Journals of Jean Cocteau – edited and introduced by Wallace Fowlie

Today’s time travelling trip to 1956 sees me considering another great French artist – the most wonderful Jean Cocteau. I first encountered his works back in the mid-1980s, when friends dragged me off to a screening in London of two of his films, “Orphee” and “La Belle et La Bete”. If I recall correctly, it was at the Electric Cinema in Portobello Road, on a dreary afternoon, and I emerged afterwards stunned, into a dark rainy night, filled with a sense of wonder at the filmic visions I’d just seen. I’ve loved Cocteau and his work ever since, and as well as his films, I have quite a number of his written works…

Some of my Cocteau collection (there are many more films about….)

However, one thing I didn’t have was his “Journals”, and when I discovered this particular book had been published in 1956 I couldn’t resist searching for a copy. It’s the only book I’ve purchased for our club, and it really is a surprisingly nice edition which was very reasonably priced.

Put together following Cocteau’s election to the French Academy the previous year, this is not a traditional publication of an artist’s journals or diaries (for example, as those of Virginia Woolf have appeared) in chronological dated order. Instead, the entries are drawn from Cocteau’s other published works and gathered together by theme (presumably as a result of Wallace Fowlie’s editing process) resulting in a collection of Cocteau’s meditations and memories. This is no criticism, however, as the contents are fascinating and I believe are the result of author and editor collaborating on what should be included.

Cocteau writes about, and illustrates, his appearance…

Split up into four sections, the book takes a look at Cocteau’s childhood and early influences; he discusses his character; shares thoughts on artists and writers he’s known (such as Proust, Apollinaire and Picasso); meditates on theatre, films and aesthetics; provides some moral essays; and contemplates France and New York. Dipping into these various sections reminded me what a wonderful writer he was, as well as artist and film-maker; he used the work ‘poesie’ as an umbrella term for his oeuvre and it’s a good one.

One of Cocteau’s distinctive drawings

As well as being fascinating reading, “Journals” is also a beautiful book; my first edition hardback has lovely thick pages and features some his wonderful drawings (I adore them…) Instead of going into more detail, I though I would share a few favourite quotes from Cocteau; reconnecting with him was a marvellous experience, and the fact that I have now discovered that there was later publication of some of his diaries threatens to increase the size of the Cocteau pile above even more… ;D

On Proust:

The room of Marcel Proust, on the Boulevard Haussmann, was the first dark room where I witnessed almost every day – it would be more exact to say every night, because he lived at night – the evolution of a powerful work. He was still unknown, and I formed the habit of looking on him, from my very first visit, as a famous writer. In that stifling room, full of clouds of fumigation and dust which covered the furniture with a gray coating, we saw the activity of a beehive in which the thousands of bees of memory made their honey.
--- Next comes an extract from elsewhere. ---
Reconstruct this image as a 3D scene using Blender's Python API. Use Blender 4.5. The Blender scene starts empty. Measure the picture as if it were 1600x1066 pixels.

Cocteau by Francois Bret via Wikimedia Commons – Copyright ACAFRA / Estate François Bret / CC BY-SA (https://creativecommons.org/licenses/by-sa/4.0)

On films:

The cinema is still a form of graphic art. Through its mediation, I write in pictures, and secure for my own ideology a power in actual fact. I show what others tell. In Orphee, for example, I do not narrate the passing through mirrors; I show it, and in some manner, I prove it. The means I use are not important, if my characters perform publicly what I want them to perform.

When years ago I made my first film, Blood of a Poet, I knew nothing about the profession of a movie director. I had to invent a technique. The movie professionals thought I was ridiculous. And yet it is my only film still showing throughout the world and which for seventeen years has been shown intermittently in a small New York theatre.

Cocteau’s desk via Wikimedia Commons – SiefkinDR / CC BY-SA (https://creativecommons.org/licenses/by-sa/4.0)

On Rilke:

In 1912, for a small sum, I rented a wing of the Hotel Biron, on the rue de Varennes, where Rodin lived. In the centre of Paris, five glass doors opened onto a fairy-story park abandoned by nuns at the time of the separation of Church and State.

In the evening, at the corner window of the hotel, I used to see a lamp light up. This lamp was Rainer Maria Rilke’s. He was Auguste Rodin’s secretary. I was to know only that lamp of his, which should have become a beacon for me. Long afterwards, alas, I learned from Blaise Cendrars who Rilke was; and many years passed before Rilke became acquainted with my play Orphee, produced in Berlin by Reinhardt, and before he sent Madame K this touching telegram: “Tell Jean Cocteau I love him. He is the only one to whom is revealed the myth from which he returns tanned as from the seashore.” At the time of his death, Rilke had just begun work on the translation of Orphee. My good fortune in this and my loss in his death cannot be measured.